Direction: Locate the string "scene" throughout the material and copy every line in which it occurs.

Available data:
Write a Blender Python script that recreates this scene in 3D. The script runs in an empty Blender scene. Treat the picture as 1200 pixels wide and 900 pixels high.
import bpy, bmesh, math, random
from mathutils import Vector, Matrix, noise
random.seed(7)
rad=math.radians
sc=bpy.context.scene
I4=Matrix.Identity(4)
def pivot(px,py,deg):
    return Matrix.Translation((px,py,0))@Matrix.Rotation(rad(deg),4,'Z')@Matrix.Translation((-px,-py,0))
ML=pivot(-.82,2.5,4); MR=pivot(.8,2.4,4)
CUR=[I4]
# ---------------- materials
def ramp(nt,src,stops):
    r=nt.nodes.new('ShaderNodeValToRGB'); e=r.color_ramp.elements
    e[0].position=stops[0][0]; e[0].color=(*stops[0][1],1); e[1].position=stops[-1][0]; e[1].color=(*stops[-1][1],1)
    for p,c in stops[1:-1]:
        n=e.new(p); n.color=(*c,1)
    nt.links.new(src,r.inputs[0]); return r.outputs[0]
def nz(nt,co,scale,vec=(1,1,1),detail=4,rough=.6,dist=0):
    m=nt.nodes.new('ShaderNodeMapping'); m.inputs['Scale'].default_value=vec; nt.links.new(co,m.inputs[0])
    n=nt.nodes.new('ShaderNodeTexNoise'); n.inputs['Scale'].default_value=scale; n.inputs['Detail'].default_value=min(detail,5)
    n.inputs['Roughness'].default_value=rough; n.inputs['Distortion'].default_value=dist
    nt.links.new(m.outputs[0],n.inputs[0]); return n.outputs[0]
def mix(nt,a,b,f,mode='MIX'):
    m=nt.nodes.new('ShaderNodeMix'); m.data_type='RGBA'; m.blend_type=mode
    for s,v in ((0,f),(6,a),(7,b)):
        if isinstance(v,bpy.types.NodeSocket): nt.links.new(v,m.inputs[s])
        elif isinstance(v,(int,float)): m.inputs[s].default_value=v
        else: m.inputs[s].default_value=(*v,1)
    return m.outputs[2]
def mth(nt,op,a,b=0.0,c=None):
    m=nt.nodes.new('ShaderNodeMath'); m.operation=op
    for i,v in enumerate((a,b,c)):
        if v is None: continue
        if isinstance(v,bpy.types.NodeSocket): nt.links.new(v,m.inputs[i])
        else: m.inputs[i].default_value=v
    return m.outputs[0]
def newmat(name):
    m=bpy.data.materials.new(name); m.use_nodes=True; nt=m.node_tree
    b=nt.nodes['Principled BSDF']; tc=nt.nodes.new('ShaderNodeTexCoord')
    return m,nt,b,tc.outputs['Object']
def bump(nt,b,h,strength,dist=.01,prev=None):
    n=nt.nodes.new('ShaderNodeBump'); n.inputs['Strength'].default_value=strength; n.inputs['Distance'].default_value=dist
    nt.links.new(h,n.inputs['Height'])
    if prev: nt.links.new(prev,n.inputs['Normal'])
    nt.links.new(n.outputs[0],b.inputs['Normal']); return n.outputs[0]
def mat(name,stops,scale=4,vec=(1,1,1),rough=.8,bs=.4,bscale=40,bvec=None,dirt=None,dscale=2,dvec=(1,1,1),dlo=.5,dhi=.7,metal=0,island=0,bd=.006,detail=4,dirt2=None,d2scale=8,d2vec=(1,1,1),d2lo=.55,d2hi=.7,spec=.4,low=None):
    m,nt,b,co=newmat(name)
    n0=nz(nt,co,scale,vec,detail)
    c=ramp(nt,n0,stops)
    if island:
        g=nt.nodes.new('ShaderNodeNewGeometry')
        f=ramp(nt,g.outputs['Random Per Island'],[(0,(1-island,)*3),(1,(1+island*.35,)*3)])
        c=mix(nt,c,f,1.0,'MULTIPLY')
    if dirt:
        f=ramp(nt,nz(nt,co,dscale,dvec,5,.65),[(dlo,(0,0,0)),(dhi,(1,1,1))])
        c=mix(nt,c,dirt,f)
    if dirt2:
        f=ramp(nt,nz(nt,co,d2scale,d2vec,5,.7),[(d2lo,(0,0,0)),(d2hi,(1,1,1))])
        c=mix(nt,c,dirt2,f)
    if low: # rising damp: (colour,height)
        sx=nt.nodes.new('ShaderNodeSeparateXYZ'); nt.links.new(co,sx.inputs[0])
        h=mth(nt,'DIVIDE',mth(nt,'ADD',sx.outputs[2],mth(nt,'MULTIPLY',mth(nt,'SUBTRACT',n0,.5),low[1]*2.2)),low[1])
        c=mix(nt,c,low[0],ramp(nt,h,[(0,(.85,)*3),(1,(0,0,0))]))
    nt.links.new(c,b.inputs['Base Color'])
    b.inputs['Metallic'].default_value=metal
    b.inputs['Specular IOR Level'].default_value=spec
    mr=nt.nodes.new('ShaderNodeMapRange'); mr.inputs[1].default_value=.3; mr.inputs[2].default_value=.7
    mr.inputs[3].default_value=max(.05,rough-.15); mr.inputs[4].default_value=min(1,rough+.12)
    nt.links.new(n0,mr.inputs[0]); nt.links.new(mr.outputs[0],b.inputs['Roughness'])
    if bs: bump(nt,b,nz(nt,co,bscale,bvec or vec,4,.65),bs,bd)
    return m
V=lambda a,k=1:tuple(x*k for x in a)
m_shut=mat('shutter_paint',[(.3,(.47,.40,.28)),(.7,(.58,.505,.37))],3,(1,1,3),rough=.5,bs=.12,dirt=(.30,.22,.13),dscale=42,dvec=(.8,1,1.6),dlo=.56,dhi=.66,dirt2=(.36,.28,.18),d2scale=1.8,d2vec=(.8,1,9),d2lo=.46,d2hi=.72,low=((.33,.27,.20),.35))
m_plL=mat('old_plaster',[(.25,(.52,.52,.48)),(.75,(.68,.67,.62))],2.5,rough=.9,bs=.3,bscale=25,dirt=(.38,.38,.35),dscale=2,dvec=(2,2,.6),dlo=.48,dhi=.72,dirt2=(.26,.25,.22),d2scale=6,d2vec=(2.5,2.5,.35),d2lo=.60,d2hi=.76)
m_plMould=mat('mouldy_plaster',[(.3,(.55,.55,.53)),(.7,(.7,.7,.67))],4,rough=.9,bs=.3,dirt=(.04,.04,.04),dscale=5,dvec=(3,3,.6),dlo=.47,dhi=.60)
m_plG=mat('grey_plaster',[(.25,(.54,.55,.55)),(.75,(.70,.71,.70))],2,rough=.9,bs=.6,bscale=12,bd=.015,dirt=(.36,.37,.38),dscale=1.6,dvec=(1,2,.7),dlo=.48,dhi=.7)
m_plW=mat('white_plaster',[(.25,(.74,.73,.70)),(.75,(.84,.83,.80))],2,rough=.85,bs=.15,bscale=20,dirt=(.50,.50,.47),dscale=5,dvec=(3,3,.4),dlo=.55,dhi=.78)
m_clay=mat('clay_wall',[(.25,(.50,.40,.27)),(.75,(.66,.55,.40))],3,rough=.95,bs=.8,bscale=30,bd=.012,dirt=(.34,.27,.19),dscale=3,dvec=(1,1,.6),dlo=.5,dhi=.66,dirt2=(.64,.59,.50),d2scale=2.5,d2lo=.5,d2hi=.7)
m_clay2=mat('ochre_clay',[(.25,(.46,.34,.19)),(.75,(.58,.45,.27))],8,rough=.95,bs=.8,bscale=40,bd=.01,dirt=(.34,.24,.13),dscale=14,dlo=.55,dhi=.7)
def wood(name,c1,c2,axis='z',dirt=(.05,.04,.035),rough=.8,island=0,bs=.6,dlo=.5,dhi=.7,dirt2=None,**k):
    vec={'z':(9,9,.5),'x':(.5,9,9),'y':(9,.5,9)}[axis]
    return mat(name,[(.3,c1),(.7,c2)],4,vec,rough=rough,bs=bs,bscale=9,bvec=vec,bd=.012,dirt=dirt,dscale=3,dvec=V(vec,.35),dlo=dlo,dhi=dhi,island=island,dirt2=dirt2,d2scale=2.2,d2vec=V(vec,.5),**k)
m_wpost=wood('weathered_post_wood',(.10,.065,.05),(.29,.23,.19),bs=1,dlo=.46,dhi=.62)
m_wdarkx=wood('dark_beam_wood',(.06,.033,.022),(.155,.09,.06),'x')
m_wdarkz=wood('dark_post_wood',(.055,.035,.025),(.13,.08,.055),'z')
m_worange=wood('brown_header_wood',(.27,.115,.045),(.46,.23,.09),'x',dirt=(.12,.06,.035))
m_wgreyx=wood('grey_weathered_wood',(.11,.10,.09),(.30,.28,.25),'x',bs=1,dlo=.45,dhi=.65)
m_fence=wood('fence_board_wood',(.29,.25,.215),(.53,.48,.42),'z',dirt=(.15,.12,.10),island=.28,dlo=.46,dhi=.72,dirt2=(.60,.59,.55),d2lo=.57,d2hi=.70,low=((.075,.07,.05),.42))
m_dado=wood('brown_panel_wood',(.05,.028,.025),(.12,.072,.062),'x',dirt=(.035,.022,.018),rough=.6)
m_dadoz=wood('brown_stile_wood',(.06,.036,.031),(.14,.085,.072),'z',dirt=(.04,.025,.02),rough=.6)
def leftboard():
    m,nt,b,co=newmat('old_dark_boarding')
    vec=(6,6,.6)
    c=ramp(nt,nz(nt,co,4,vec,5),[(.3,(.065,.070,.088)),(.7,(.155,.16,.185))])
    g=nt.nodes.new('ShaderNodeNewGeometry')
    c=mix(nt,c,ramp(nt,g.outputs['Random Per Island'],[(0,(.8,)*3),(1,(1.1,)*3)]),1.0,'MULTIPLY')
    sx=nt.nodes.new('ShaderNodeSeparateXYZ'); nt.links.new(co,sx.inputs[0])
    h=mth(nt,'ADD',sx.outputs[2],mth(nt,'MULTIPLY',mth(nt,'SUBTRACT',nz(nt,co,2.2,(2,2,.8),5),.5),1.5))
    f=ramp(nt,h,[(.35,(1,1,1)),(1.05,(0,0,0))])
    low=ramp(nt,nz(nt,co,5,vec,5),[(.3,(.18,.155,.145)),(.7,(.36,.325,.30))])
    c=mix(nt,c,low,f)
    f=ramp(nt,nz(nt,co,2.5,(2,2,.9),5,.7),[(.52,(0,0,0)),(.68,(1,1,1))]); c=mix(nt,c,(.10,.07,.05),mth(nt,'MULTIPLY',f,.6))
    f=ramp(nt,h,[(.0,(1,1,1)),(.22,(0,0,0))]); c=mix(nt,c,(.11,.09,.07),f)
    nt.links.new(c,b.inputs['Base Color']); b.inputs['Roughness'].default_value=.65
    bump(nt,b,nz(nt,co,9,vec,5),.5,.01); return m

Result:
Write a Blender Python script that recreates this scene in 3D. The script runs in an empty Blender scene. Treat the picture as 1200 pixels wide and 900 pixels high.
sc=bpy.context.scene